- SOURCE MATERIAL
·····

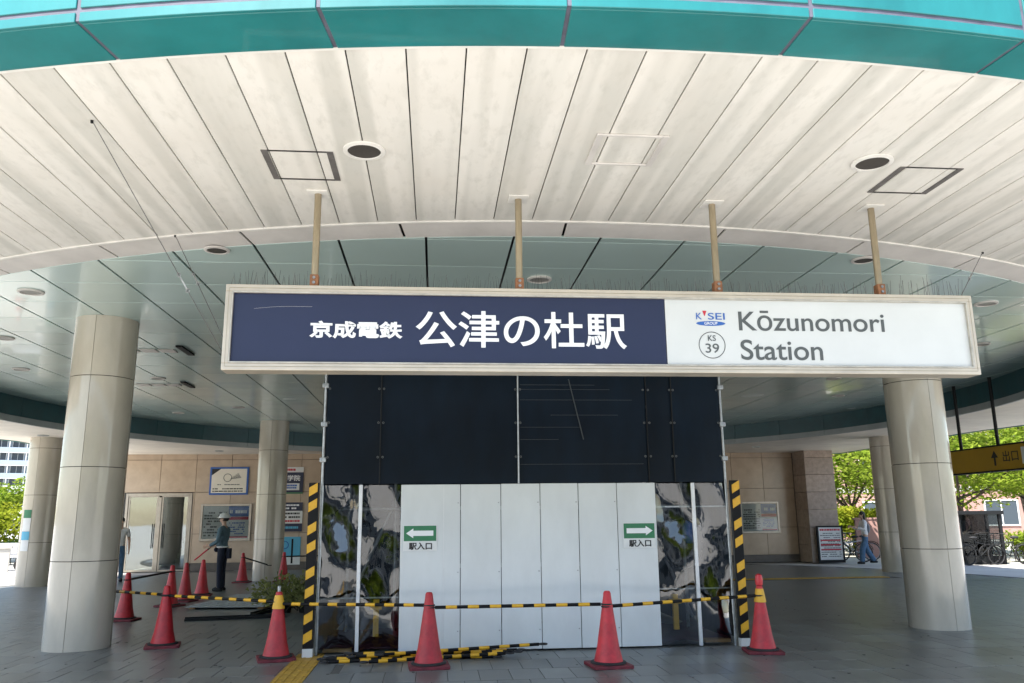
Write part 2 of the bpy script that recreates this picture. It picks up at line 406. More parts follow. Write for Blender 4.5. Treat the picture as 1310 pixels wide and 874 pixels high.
cpart(ringstrip(D, rectprof(RI - .03, RI - .002, ZS - .014, ZS + .02), A0, A1, 96), 'inner_trim', M['soffit_trim'])
# rim: underside panels, lip panels, upper fascia panels
step = R(4.80); ph = R(-92.6)
for k in range(-9, 10):
    a = ph + k * step + R(.045); b = ph + (k + 1) * step - R(.045)
    cpart(ringstrip(D, rectprof(RO + .034, RF, ZS - .025, ZS + .015), a, b, 8), 'rim_underside_panel', M['fascia'], bevel=.003)
    cpart(ringstrip(D, rectprof(RF + .004, RF + .03, ZS - .027, ZS + .035), a, b, 8), 'rim_lip_panel', M['fascia'], bevel=.003)
    cpart(ringstrip(D, rectprof(RF + .004, RF + .03, ZS + .065, ZS + 1.2), a, b, 8), 'fascia_panel', M['fascia'], bevel=.003)
cpart(ringstrip(D, rectprof(RO + .036, RF + .022, ZS - .017, ZS + 1.18), A0, A1, 96), 'rim_sealant', M['fascia_joint'])
# cove between the white soffit and the green ceiling
for k in range(-9, 9):
    a = R(-90 - 1.0) + k * R(7.0) + R(.06); b = a + R(7.0) - R(.12)
    cpart(ringstrip(D, [(RI - .34, ZG + .004), (RI - .03, ZS - .004), (RI - .03, ZS + .012), (RI - .34, ZG + .02)], a, b, 8), 'cove_panel', M['cove'])
# green ceiling panels clipped to the lens between the front arc and the teal ring
def clip(poly, c, r, n=120):
    if len(poly) < 3: return []
    for i in range(n):
        t = 2 * math.pi * i / n; nx, ny = math.cos(t), math.sin(t); lim = r
        d = [(x - c.x) * nx + (y - c.y) * ny - lim for x, y in poly]
        if max(d) <= 0: continue
        out = []
        for j in range(len(poly)):
            p, q = poly[j], poly[(j + 1) % len(poly)]; dp, dq = d[j], d[(j + 1) % len(poly)]
            if dp <= 0: out.append(p)
            if dp * dq < 0:
                s = dp / (dp - dq); out.append((p[0] + (q[0] - p[0]) * s, p[1] + (q[1] - p[1]) * s))
        poly = out
        if len(poly) < 3: return []
    cl = []
    for p in poly:
        if not cl or math.hypot(p[0] - cl[-1][0], p[1] - cl[-1][1]) > .004: cl.append(p)
    if len(cl) > 2 and math.hypot(cl[0][0] - cl[-1][0], cl[0][1] - cl[-1][1]) < .004: cl.pop()
    return cl if len(cl) > 2 else []
PXG, PYG = .893, .907
farg = MB(); cands = []
for i in range(-13, 14):
    for j in range(-4, 24):
        x0 = -.115 + i * PXG; y0 = 9.80 + j * PYG
        poly = [(x0 + .013, y0 + .007), (x0 + PXG - .013, y0 + .007), (x0 + PXG - .013, y0 + PYG - .007), (x0 + .013, y0 + PYG - .007)]
        poly = clip(clip(poly, D, RI - .345), C, RR - .01)
        if poly: cands.append((y0 + .25 * abs(x0 - C.x), poly))
cands.sort(key=lambda q: q[0])
for q, (d, poly) in enumerate(cands):
    if q < 240: cpart(MB().prism(poly, ZG, ZG + .02), 'ceiling_panel', M['green'], bevel=.002 if q < 120 else 0)
    else: farg.prism(poly, ZG, ZG + .02)
put(cpart(farg, 'far_ceiling_panels', M['green']), kind='stuff')
cpart(MB().prism(arcpts(RR + .1, 0, 2 * math.pi, 90, C)[:-1], ZS + .11, ZS + .16), 'ceiling_backing', M['joint'])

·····

- PROBLEM TO WORK ON
Copy out all of the material exactly as written, without its pictures.

- ANSWER TO THIS EXERCISE
Write part 2 of the bpy script that recreates this picture. It picks up at line 406. More parts follow. Write for Blender 4.5. Treat the picture as 1310 pixels wide and 874 pixels high.
cpart(ringstrip(D, rectprof(RI - .03, RI - .002, ZS - .014, ZS + .02), A0, A1, 96), 'inner_trim', M['soffit_trim'])
# rim: underside panels, lip panels, upper fascia panels
step = R(4.80); ph = R(-92.6)
for k in range(-9, 10):
    a = ph + k * step + R(.045); b = ph + (k + 1) * step - R(.045)
    cpart(ringstrip(D, rectprof(RO + .034, RF, ZS - .025, ZS + .015), a, b, 8), 'rim_underside_panel', M['fascia'], bevel=.003)
    cpart(ringstrip(D, rectprof(RF + .004, RF + .03, ZS - .027, ZS + .035), a, b, 8), 'rim_lip_panel', M['fascia'], bevel=.003)
    cpart(ringstrip(D, rectprof(RF + .004, RF + .03, ZS + .065, ZS + 1.2), a, b, 8), 'fascia_panel', M['fascia'], bevel=.003)
cpart(ringstrip(D, rectprof(RO + .036, RF + .022, ZS - .017, ZS + 1.18), A0, A1, 96), 'rim_sealant', M['fascia_joint'])
# cove between the white soffit and the green ceiling
for k in range(-9, 9):
    a = R(-90 - 1.0) + k * R(7.0) + R(.06); b = a + R(7.0) - R(.12)
    cpart(ringstrip(D, [(RI - .34, ZG + .004), (RI - .03, ZS - .004), (RI - .03, ZS + .012), (RI - .34, ZG + .02)], a, b, 8), 'cove_panel', M['cove'])
# green ceiling panels clipped to the lens between the front arc and the teal ring
def clip(poly, c, r, n=120):
    if len(poly) < 3: return []
    for i in range(n):
        t = 2 * math.pi * i / n; nx, ny = math.cos(t), math.sin(t); lim = r
        d = [(x - c.x) * nx + (y - c.y) * ny - lim for x, y in poly]
        if max(d) <= 0: continue
        out = []
        for j in range(len(poly)):
            p, q = poly[j], poly[(j + 1) % len(poly)]; dp, dq = d[j], d[(j + 1) % len(poly)]
            if dp <= 0: out.append(p)
            if dp * dq < 0:
                s = dp / (dp - dq); out.append((p[0] + (q[0] - p[0]) * s, p[1] + (q[1] - p[1]) * s))
        poly = out
        if len(poly) < 3: return []
    cl = []
    for p in poly:
        if not cl or math.hypot(p[0] - cl[-1][0], p[1] - cl[-1][1]) > .004: cl.append(p)
    if len(cl) > 2 and math.hypot(cl[0][0] - cl[-1][0], cl[0][1] - cl[-1][1]) < .004: cl.pop()
    return cl if len(cl) > 2 else []
PXG, PYG = .893, .907
farg = MB(); cands = []
for i in range(-13, 14):
    for j in range(-4, 24):
        x0 = -.115 + i * PXG; y0 = 9.80 + j * PYG
        poly = [(x0 + .013, y0 + .007), (x0 + PXG - .013, y0 + .007), (x0 + PXG - .013, y0 + PYG - .007), (x0 + .013, y0 + PYG - .007)]
        poly = clip(clip(poly, D, RI - .345), C, RR - .01)
        if poly: cands.append((y0 + .25 * abs(x0 - C.x), poly))
cands.sort(key=lambda q: q[0])
for q, (d, poly) in enumerate(cands):
    if q < 240: cpart(MB().prism(poly, ZG, ZG + .02), 'ceiling_panel', M['green'], bevel=.002 if q < 120 else 0)
    else: farg.prism(poly, ZG, ZG + .02)
put(cpart(farg, 'far_ceiling_panels', M['green']), kind='stuff')
cpart(MB().prism(arcpts(RR + .1, 0, 2 * math.pi, 90, C)[:-1], ZS + .11, ZS + .16), 'ceiling_backing', M['joint'])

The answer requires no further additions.